For my final-year project I built SWCS (Smart Waste Classification System) — a small, offline recycling station that doesn't just recognise trash on a screen, but physically sorts it. It runs entirely on the edge: no cloud, no network, made for places like office pantries, labs and school recycling points where nobody's watching the bin.

The honest takeaway after months of work: the machine learning was the easy part.
What it does
Drop an item in. An infrared sensor catches it and stops the conveyor. Cameras grab a frame, YOLOv8 finds the object and crops it, MobileNetV3 classifies the material (paper, plastic, metal, glass, cardboard), and a small Decision Engine fuses the probabilities and applies a confidence gate. If — and only if — the prediction is confident enough, a servo flap swings to route the item; otherwise it stays on the default path and nothing risky happens. A Jetson Orin Nano does the thinking; two Arduinos handle the belt and the servo, talking over USB-serial JSON.
The numbers
On a 120-cycle labelled run (60 metal, 60 non-metal):
- Offline classifier accuracy: 93.59%
- End-to-end routing accuracy: 90.8%
- Recognition time: ~61 ms
- Full sort cycle: ~3.29 s
Look at those last two again.
Where the time actually goes
Inference: 61 milliseconds. The whole cycle: 3,288 milliseconds. The model was ~2% of the latency. The other 98% was mechanical — servo actuation (~2.7 s) and conveyor recovery. Every instinct says "optimise the model"; the data said "optimise the machine."

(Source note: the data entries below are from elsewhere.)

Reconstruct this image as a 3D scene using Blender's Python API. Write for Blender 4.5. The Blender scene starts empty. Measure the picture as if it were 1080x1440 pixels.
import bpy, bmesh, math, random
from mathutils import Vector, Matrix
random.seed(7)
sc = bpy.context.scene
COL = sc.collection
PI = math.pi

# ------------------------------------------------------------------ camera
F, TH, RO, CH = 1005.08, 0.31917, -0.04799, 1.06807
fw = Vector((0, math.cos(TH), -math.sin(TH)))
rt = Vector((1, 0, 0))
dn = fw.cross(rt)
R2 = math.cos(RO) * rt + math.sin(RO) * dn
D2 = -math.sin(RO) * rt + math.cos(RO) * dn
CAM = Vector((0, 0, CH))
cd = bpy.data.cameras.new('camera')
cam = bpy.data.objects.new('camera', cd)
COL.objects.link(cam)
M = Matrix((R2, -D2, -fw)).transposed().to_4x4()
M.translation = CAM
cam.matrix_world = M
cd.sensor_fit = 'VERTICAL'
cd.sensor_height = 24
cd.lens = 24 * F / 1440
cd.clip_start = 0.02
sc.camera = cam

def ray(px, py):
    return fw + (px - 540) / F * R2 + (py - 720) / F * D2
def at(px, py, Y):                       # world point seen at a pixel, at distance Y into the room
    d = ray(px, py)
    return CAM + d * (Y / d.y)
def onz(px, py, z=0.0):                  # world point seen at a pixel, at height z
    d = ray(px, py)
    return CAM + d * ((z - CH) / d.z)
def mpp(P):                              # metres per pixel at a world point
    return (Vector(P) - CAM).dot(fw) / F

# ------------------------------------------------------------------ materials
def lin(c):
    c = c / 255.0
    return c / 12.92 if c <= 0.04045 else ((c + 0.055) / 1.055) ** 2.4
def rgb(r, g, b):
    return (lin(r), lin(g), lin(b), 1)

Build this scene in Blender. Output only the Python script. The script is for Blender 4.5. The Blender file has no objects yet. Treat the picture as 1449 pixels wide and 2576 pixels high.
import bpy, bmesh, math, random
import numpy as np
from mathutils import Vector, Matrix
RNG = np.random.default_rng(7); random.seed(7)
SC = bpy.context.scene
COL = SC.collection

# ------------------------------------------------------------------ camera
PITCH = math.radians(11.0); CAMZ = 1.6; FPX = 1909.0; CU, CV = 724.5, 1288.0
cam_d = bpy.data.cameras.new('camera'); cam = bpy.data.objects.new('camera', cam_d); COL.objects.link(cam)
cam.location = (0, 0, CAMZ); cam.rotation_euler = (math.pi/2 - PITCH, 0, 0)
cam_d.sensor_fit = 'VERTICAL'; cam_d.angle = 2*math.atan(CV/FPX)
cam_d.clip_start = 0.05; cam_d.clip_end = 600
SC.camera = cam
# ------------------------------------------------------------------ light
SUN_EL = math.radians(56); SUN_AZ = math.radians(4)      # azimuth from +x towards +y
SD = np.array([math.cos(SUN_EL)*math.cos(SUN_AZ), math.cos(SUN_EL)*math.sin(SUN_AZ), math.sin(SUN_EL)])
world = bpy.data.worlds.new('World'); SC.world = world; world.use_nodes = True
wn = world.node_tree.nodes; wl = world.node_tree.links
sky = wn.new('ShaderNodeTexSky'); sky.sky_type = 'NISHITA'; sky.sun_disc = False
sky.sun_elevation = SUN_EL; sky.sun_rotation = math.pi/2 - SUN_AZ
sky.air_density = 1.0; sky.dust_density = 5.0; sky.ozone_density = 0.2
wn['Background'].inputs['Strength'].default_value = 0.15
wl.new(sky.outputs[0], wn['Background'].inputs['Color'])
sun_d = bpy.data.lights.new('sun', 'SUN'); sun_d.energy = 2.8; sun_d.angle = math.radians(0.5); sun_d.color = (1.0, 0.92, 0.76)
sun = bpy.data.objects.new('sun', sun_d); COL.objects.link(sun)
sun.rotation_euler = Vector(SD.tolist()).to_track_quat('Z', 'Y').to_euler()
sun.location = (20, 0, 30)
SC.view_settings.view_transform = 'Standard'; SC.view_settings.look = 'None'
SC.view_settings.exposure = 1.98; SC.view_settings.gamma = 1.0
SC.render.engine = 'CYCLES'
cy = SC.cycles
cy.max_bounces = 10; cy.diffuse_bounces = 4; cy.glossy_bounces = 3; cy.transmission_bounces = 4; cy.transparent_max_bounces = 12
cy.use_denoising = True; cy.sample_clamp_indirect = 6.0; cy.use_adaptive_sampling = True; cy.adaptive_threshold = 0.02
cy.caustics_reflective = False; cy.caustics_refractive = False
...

The bug that taught me the most
Early on, the sorting flap jittered — it wouldn't hold its commanded angle, so even a perfect classification could fail. The cause wasn't code: the high-torque servo drew more current than the Arduino's logic rail could supply, so the voltage and signal ground sagged. The fix was embarrassingly physical — an independent 5 V supply with a shared ground — and the jitter vanished. Closed-loop accuracy, it turns out, depends on power integrity and grounding as much as on network weights.
What's next
Extend physical routing from the metal test path to all five materials, cut the mechanical latency, and run it for days to see what drifts — cameras, serial links, belt alignment, servo wear. The recognition is ready; the system is where the next gains are.
If you're building anything that turns a model's output into a real-world action: budget your engineering time for the actuator, not the inference.